Two new hotels are to open in Germany soon, in Frankfurt and Hamburg.

Brittain said the goal in Germany was for 6,000 rooms in 35 hotels.

“That would make us a major player with a set of head-office functions,” she said. “We’ve no plans to invest anywhere else, but we will always look at new markets. To have a dozen cities with two or more properties in Germany will provide a much easier position in which to broaden out from.”

The firm is nudging toward the 100,000-room mark, but both Brittain and Cadbury said there was no mania to sprint toward that number.

Increasing costs still present a major challenge, Cadbury said.
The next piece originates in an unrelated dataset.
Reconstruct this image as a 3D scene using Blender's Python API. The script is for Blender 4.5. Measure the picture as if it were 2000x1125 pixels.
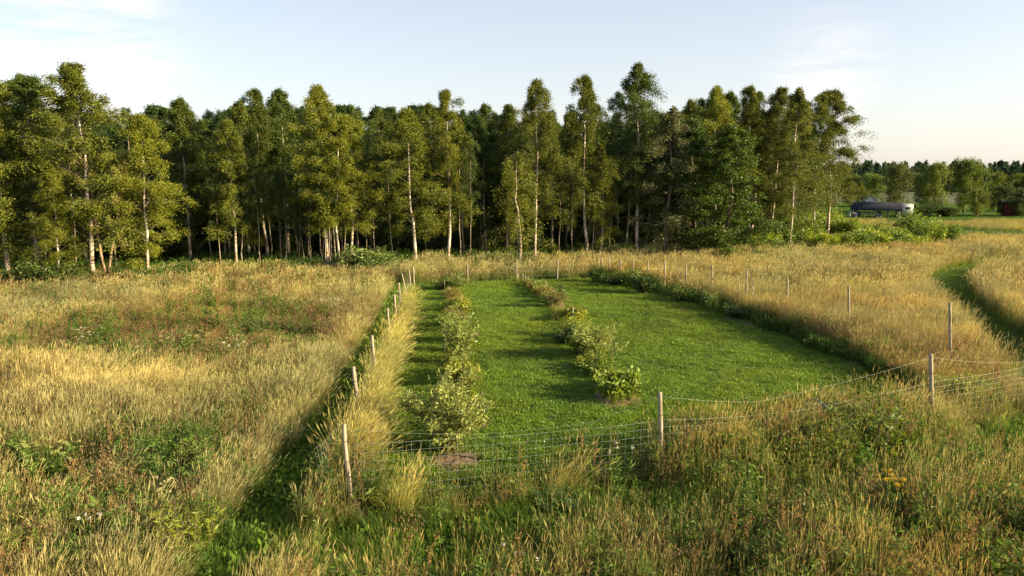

Business rates have risen in the last two years as they have for everybody else, Brittain said.

“(Rates do) impact the hotel business, and we are working hard to offset these costs,” she said. “It has dominated talk. Any relief would be welcome.”

In the firm’s half-year earnings results, revenue increased 2.6% to £1.08 billion ($1.4 billion), while total U.K. accommodation sales growth rose 4.8%. Like-for-like accommodations sales grew only by 0.2%, due to those signs of weekend weakness, according to Cadbury.

THPT Comment: Interestingly Premier Inn was launched in 1987 as a “no frills, keep it simple, keep it cheap” brand/offering…now in 2018 they launch Zip as a….”no frills, keep it simple, keep it cheap” brand!